Besides Bill’s relative success as president, there is no clearer affirmation that experience is not all it’s cracked up to be than Hillary, Biden and Dodd’s vote in favor of the Iraq war resolution, despite (or is it because of?) their accumulated wisdom. All three of them long ago forfeited their right to lecture anyone on foreign policy, let alone one (Obama) who opposed the pointless, devastating war they started and that they now claim they have the experience to end.
Established politicians like to claim that in a post-9/11, post-Iraq, post-Katrina world, experience counts more than ever. But 9/11, Iraq and the Katrina disgrace happened on their watch, and sometimes with their active participation. Why would we trust that things would be any different now, and why have their mistakes (or their cynicism) earned them a right to a promotion? Some observers dismiss Obama’s original anti-war stance as being not risky because he did so from the safety of the Illinois state senate. That presumes there was a risk for those who voted for the war from the discomfort of Congress, and the question is fear of what? Voters? Do we really think that Clinton would have had trouble getting reelected in New York for being anti-war? Senators from states far less liberal than hers, such as Florida, Michigan or Wisconsin, voted against the war. So was it fear of voters nationally that was spurring this hawkishness?
In a satisfying twist, those national voters have turned against the war and are giving Obama a second look, partly because of his original stance on the war. Of course, the fact that Hillary is caught wrong-footed again, this time on Iran, does not enhance the tale that her experience leads to good judgment.
If she played it right, Hillary could probably drive home the point that Obama lacks experience, but instead she unravels, and accuses him of being ambitious and dishonest: how ironic is that?
For years, many of us have been in awe of the Clintons, really in awe: a little scared and a little admiring. But the spell finally broke in the past couple of weeks, when both halves of the couple looked a little ridiculous, and a little desperate.
She, tone-deaf as so often (did she not talk about one-night stands with her middle-aged rural audience this week?), went for her version of the jugular, Obama’s musings as a 5-year-old. Her husband, a practiced liar, tried to get away with the biggest lie he could think of: that he had always opposed the war in Iraq.
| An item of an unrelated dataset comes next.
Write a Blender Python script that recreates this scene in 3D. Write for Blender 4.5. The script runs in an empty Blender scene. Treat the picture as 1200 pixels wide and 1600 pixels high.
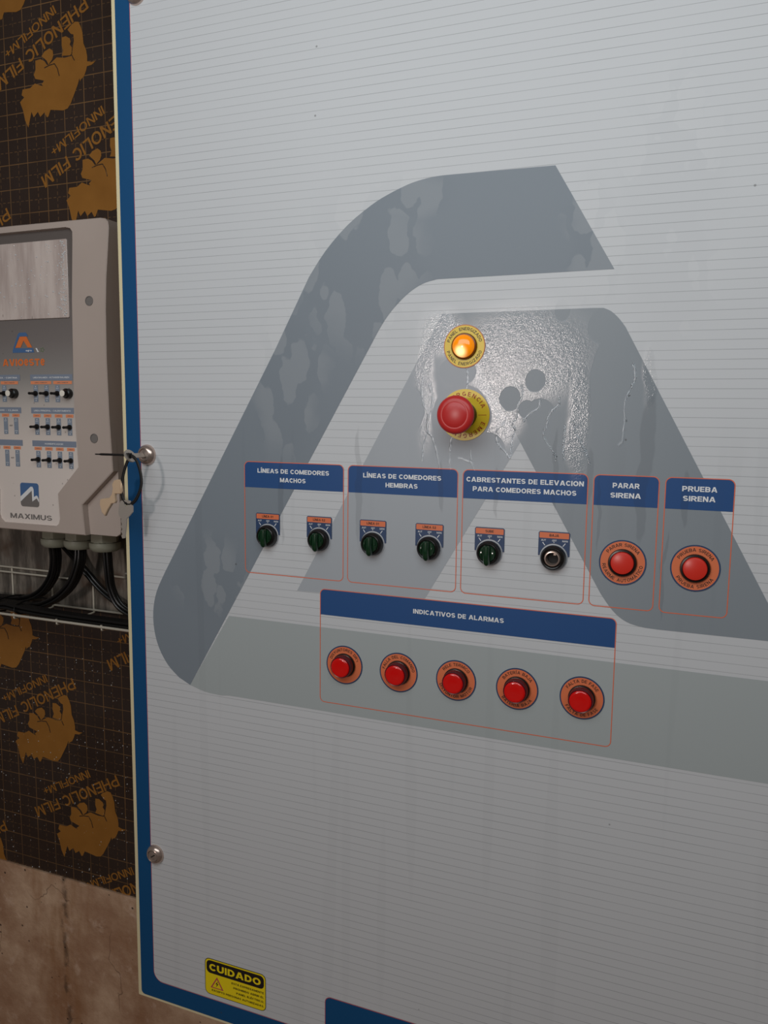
import bpy, bmesh, math, random
from mathutils import Vector, Matrix
from mathutils.geometry import tessellate_polygon

C = bpy.context.scene.collection
random.seed(7)
EYE = 1.6                      # height of the camera; panel drawings below are in mm from its foot on the door

# ------------------------------------------------------------------ camera, light, exposure
cam = bpy.data.cameras.new('camera')
cam.sensor_fit = 'VERTICAL'; cam.sensor_height = 36.0; cam.lens = 36.0 * 1250 / 1600
cam.clip_start = 0.02
camo = bpy.data.objects.new('camera', cam); C.objects.link(camo)
right = Vector((0.92791654, 0.37260733, 0.01160455))
down = Vector((0.05594573, -0.10841196, -0.99253056))
fwd = Vector((-0.3685661, 0.92163475, -0.12144304))
R3 = Matrix((right, -down, -fwd)).transposed()
camo.matrix_world = Matrix.Translation((0, -0.92, EYE)) @ R3.to_4x4()
bpy.context.scene.camera = camo

sc = bpy.context.scene
sc.view_settings.view_transform = 'Standard'
sc.view_settings.look = 'None'
sc.view_settings.gamma = 1.0
sc.view_settings.use_curve_mapping = False
sc.view_settings.exposure = 0.0

world = bpy.data.worlds.new('world'); sc.world = world
world.use_nodes = True
world.node_tree.nodes['Background'].inputs[0].default_value = (1.0, 0.90, 0.84, 1)
world.node_tree.nodes['Background'].inputs[1].default_value = 0.07


def area(name, loc, target, size, size_y, power, color):
    l = bpy.data.lights.new(name, 'AREA')
    l.shape = 'RECTANGLE'; l.size = size; l.size_y = size_y
    l.energy = power; l.color = color
    o = bpy.data.objects.new(name, l); C.objects.link(o)
    o.location = loc
    o.rotation_euler = (Vector(target) - Vector(loc)).to_track_quat('-Z', 'Y').to_euler()
    return o


# daylight from the roof opening above the aisle, and from the doorway behind the viewer
area('roof_daylight', (-0.24, -0.97, 2.22), (-0.26, 0.0, 1.92), 1.6, 0.6, 9.0, (0.90, 0.97, 1.0))
area('doorway_daylight', (-1.33, -4.37, 1.71), (-0.23, 0, 1.62), 0.36, 0.52, 27, (1.0, 0.89, 0.84))


# ------------------------------------------------------------------ materials
def lin(c):
    return tuple(((v / 255) / 12.92 if v / 255 <= 0.04045 else ((v / 255 + 0.055) / 1.055) ** 2.4) for v in c) + (1.0,)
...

After the hundreds of polls, focus groups, and various analyses they and others have paid for, surely the Clintons know by now that their Achilles’ heel is their unbearable prevarication. It goes to show how deeply embedded this deceptiveness is that these two smart, accomplished actors are simply unable to even pretend to be honest.
After seven years of George W. Bush, and two uninspiring Democratic presidential candidates in Al Gore and John Kerry, we were really missing Bill, but next to Obama’s fresh, open-faced, apparent candor, Bill is an unpleasant caricature of the lip-biting, mischievous, smart guy we loved back in the day. And lying about his support for a war that has had horrendous consequences is on another level altogether than covering up for sleeping with subalterns (in itself not a very pretty thing).
Hillary never oozed public charm, so there is no fading charisma there, but she should know better than to lash out about, of all things, another candidate’s presidential ambitions.
And so here they are, looking annoyed, perhaps even angry, at the stupidity of voters in Iowa, New Hampshire and elsewhere who are not giving them a free pass to their second presidency. Maybe the Clintons no longer have the fight in them. Or maybe they just need to feel cornered to get their juices going, in which case, it could get very ugly, especially in South Carolina if Hillary loses the first two states.